LOL, OK, the Red Mile comparison wasn’t all that apt - other than I was trying to agree with y’all that Jumbotrons can be scary.
However: Competitive riding - no matter what level or discipline - is a game of mental toughness and preparation.
All the team leaders, from every country, had the opportunity to review this layout and observe mock competitions in that selfsame arena with all the bells and whistles as early as 2007. They all knew the Jumbotron was going to be there WELL in advance. That gave them all plenty of time to be prepared.
I forget which blog I was reading, but I know one team was sufficiently concerned about the plastic horse statues scattered around at ringside that they went home and built some at Team HQ. You telling me that they couldn’t afford a few grand for some big screen teevees?
Everybody from every country in every discipline has seen the Jumbotron well before these Games.
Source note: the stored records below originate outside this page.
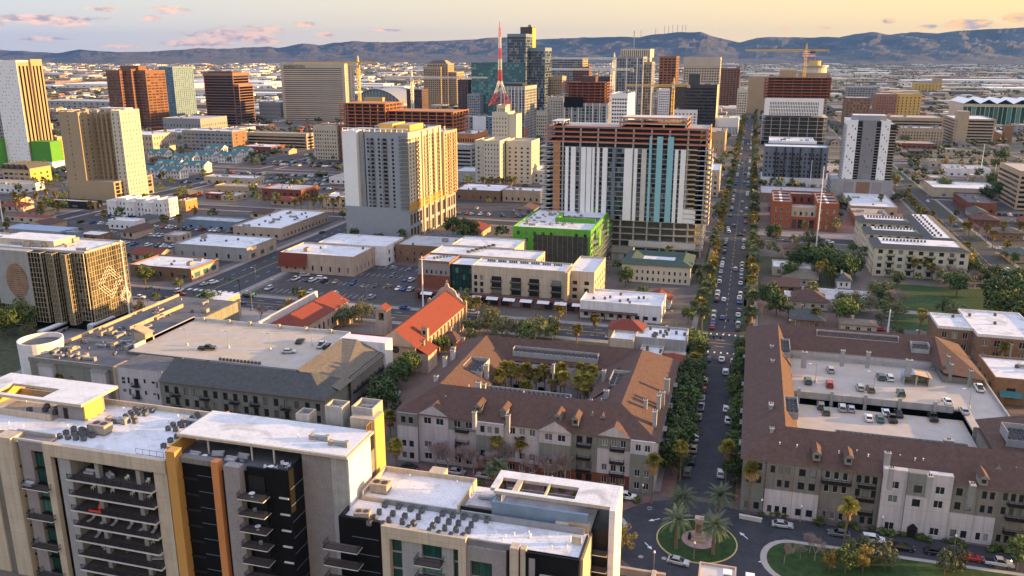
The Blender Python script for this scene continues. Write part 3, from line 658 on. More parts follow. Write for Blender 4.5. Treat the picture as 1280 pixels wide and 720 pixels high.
for k in range(9):
    z = 26.0-FHt*k
    b.wins.append(('S', (-81, -77.2, 116.0, 120), 1.9, 3.7, z-.6, 2.7, 'window_glass_green', 'metal_dark', True))
    b.wins.append(('S', (-74.6, -73.2, 115.9, 120), .7, 1.3, z-.4, 2.0, 'window_glass_teal', 'metal_dark', True))
    W.box(-76.9, -74.8, 115.75, 116.0, z-.65, z-.6, 'steel_blue'); W.box(-74.8, -72.95, 115.5, 116.1, z-.75, z-.5, 'concrete_light')
    bm, rm = balc_mesh(5.2, 2.3, True); ob = inst(bm, 'balcony', (-79.3-b.o[0], 115.8-b.o[1], z-.7), b.T); inst(rm, 'railing', (0, 0, 0), ob)
W.box(-77.2, -73.0, 115.75, 116.2, 0, 30.7, 'cladding_black'); W.box(-73.0, -72.7, 115.75, 120.6, 0, 30.7, 'cladding_black'); W.box(-81, -77.2, 115.75, 116.2, 28.9, 30.4, 'cladding_black')
for k in range(9): W.box(-72.7, -72.66, 116, 120.5, 27-FHt*k, 27.08-FHt*k, 'steel_blue')
# terrace level under the roof slab
b.roofs.box(-97.2, -73.0, 116.4, 121.2, 29.3, 29.4, 'dark_gravel'); W.box(-97.2, -64, 126, 129.4, 28.9, 32.5, 'stucco_dark')
b.roofs.box(-97.2, -73.0, 121.2, 126, 29.3, 29.39, 'dark_gravel')
glassmull(b, 'S', (-97, -74, 126, 129), .5, 22.5, 29.5, 32.4, 'window_glass_black', 2)
sl = MB(); sl.box(-97.5, -63.2, 119.2, 130.2, 32.5, 33.0, 'stucco_beige'); sl.box(-97.2, -63.6, 119.5, 130.0, 33.0, 33.05, 'white_membrane'); sl.build('roof_slab', b.T)
for x in (-91.5, -82.5, -78): 
    c = MB(); c.cyl(x, 120, .18, 29.4, 32.5, 'concrete_light', 8); c.build('column', b.T)
b.par.box(-97.2, -87.6, 116.2, 116.5, 29.3, 30.4, 'metal_dark'); b.par.box(-73.3, -73.0, 116.2, 121, 29.3, 30.6, 'cladding_black')
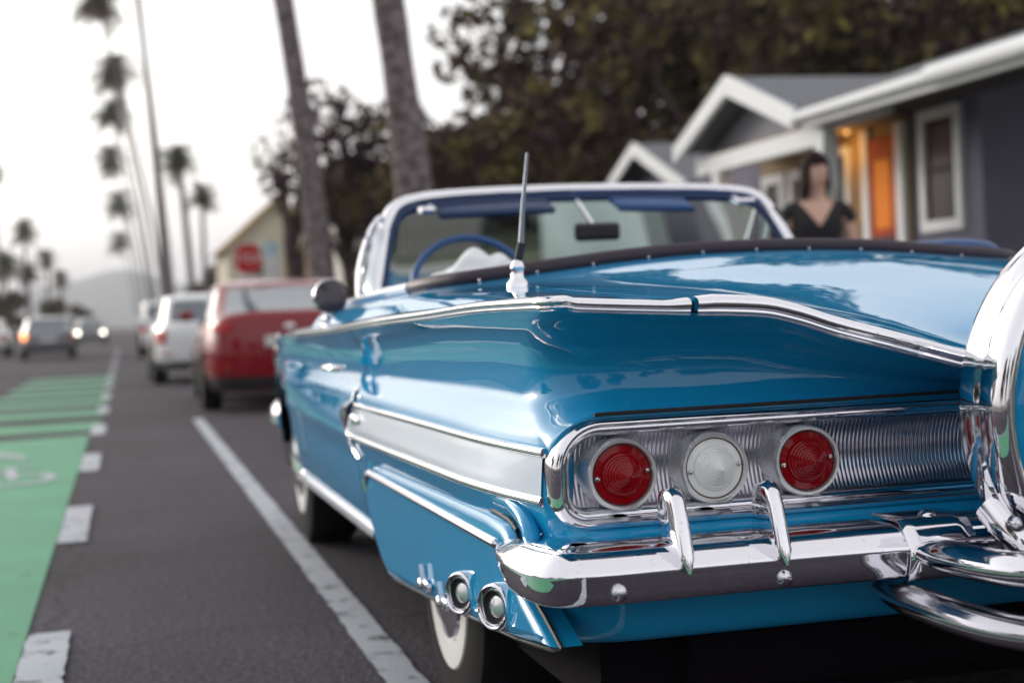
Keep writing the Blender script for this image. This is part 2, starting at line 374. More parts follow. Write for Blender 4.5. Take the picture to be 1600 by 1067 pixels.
# level tables: side (w at rear, w at Y=4.3, w at Y=6.2, w at 7.25), z at rear, z at 4.3, z at 6.2 / rear Y, rear fraction or z, corner radius
LV = [  # w_r   w_43  w_62  w_72   z_r    z_43   z_62    Yr     rz            rc
    (.976, .985, .975, .885, None,  None,  None,  2.248, ('f', 1.00), .022, 0),
    (.958, .974, .972, .884, .922,  .878,  .852,  2.302, ('f', .935), .090, 0),
    (.934, .960, .966, .882, .900,  .857,  .830,  2.360, ('f', .83), .160, 0),
    (.918, .950, .962, .880, .866,  .832,  .805,  2.405, ('f', .66), .200, .0),
    (.914, .945, .961, .880, .826,  .805,  .780,  2.424, ('f', .46), .210, .002),
    (.918, .944, .964, .880, .790,  .780,  .755,  2.420, ('f', .26), .210, .008),
    (.940, .956, .970, .880, .755,  .750,  .725,  2.404, ('f', .10), .160, .020),
    (.958, .974, .976, .880, .722,  .718,  .70,   2.390, ('z', .757), .075, .026),
    (.965, .979, .979, .880, .700,  .696,  .68,   2.400, ('z', .735), .030, .030),
    (.975, .989, .980, .880, .655,  .655,  .65,   2.410, ('z', .66), .030, .036),
    (.983, .998, .980, .880, .612,  .608,  .60,   2.410, ('z', .60), .030, .042),
    (.975, .990, .978, .880, .580,  .575,  .57,   2.400, ('z', .571), .060, .040),
    (.964, .980, .975, .880, .545,  .54,   .54,   2.375, ('z', .550), .080, .036),
    (.955, .972, .968, .875, .470,  .46,   .46,   2.350, ('z', .470), .110, .030),
    (.945, .957, .955, .870, .405,  .38,   .38,   2.362, ('z', .405), .130, .02),
    (.925, .935, .935, .86,  .375,  .31,   .31,   2.40,  ('z', .385), .140, .02),
    (.86,  .88,  .88,  .83,  .37,   .27,   .27,   2.50,  ('z', .385), .140, 0),
]
def wside(L, Y):
    w0 = float(interp([2.2, 2.7, 4.3, 6.2, 6.9, 7.3], [L[0], L[0] + (L[1] - L[0]) * .25, L[1], L[2], (L[2] + L[3]) / 2 + .02, L[3]], Y)[0])
    return w0 - L[10] * max(0, (3.0 - Y) / .58) ** 2.2
def body_grid(levels, Ys, nside, per=6, ncorner=12, nrear=44, rear=True):
    """dense rows between levels (PCHIP in level index) and one path per row"""
    paths = []
    for L in levels:
        Yr, rc = L[7], L[9]
        wr = L
        wf = lambda Y, L=L: wside(L, Y)
        zf = (lambda Y: float(zlip_side(Y)[0])) if L[4] is None else (lambda Y, L=L: float(interp([2.2, 2.7, 4.3, 6.2, 7.3], [L[4], L[4], L[5], L[6], L[6] - .015], Y)[0]))
        rz = L[8]
        zr = lambda wd, rz=rz: (.757 + (float(zlip_rear(abs(wd))[0]) - .757) * rz[1]) if rz[0] == 'f' else rz[1]
        Y0 = Yr + rc if rear else Ys[0]
        side = []
        for t in np.linspace(0, 1, nside):
            Y = Ys[1] + (Y0 - Ys[1]) * t
            side.append((-wf(Y), Y, zf(Y)))
        row = list(side)
        if rear:
            wc = wf(Y0); zs, ze = zf(Y0), zr(wc - rc)
            for k in range(1, ncorner):
                a = k / ncorner; th = a * math.pi / 2; sm = a * a * (3 - 2 * a)
                row.append((-(wc - rc + rc * math.cos(th)), Yr + rc - rc * math.sin(th), zs + (ze - zs) * sm))
            for t in np.linspace(0, 1, nrear):
                wd = (wc - rc) * (1 - t); row.append((-wd, Yr + (.07 * min(1, max(0, (.905 - wd) / .03)) if L[4] in (.700, .655, .612) else 0), zr(wd)))
        paths.append(row)
    P = np.array(paths)
    n = len(levels); xi = np.arange(n); xq = np.linspace(0, n - 1, (n - 1) * per + 1)
    out = np.zeros((len(xq), P.shape[1], 3))
    for j in range(P.shape[1]):
        for c in range(3): out[:, j, c] = interp(xi, P[:, j, c], xq)
    return out
def mirrored(G):
    A = G.copy(); A[..., 0] = XC + G[..., 0]
    B = G.copy(); B[..., 0] = XC - G[..., 0]
    return A, B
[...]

No one else has said anything.
So what’s Isabell playing at here? Did the rest of her team prepare at home with big screen teevees and she thought she was too epic to NEED to, and is now finding out the hard way? Or do you think she’s playing a psychological game here with her fellow competitors?
I can see a certain amount of merit in trying to psych out one’s fellow competitors so that THEY go in the ring all tensed up, thinking “OMG, OMG, my horse is gonna spook at that Jumbotron” and it becomes a self-fulfilling prophecy…
There is no such thing as a perfect environment for any equestrian competition. Every horse, at some time in its competitive career, again irrespective of discipline, is going to have to compete in a ring where it Sees Dead People and other horses don’t. And every rider is going to have to learn to deal effectively with that.
This is called competition. And I’m sorry, but any rider who is sitting there thinking “OMG, my horse is gonna spook at that” and whining that it should be removed is less of a rider than those more mentally toughwho just get on with the job of preparation.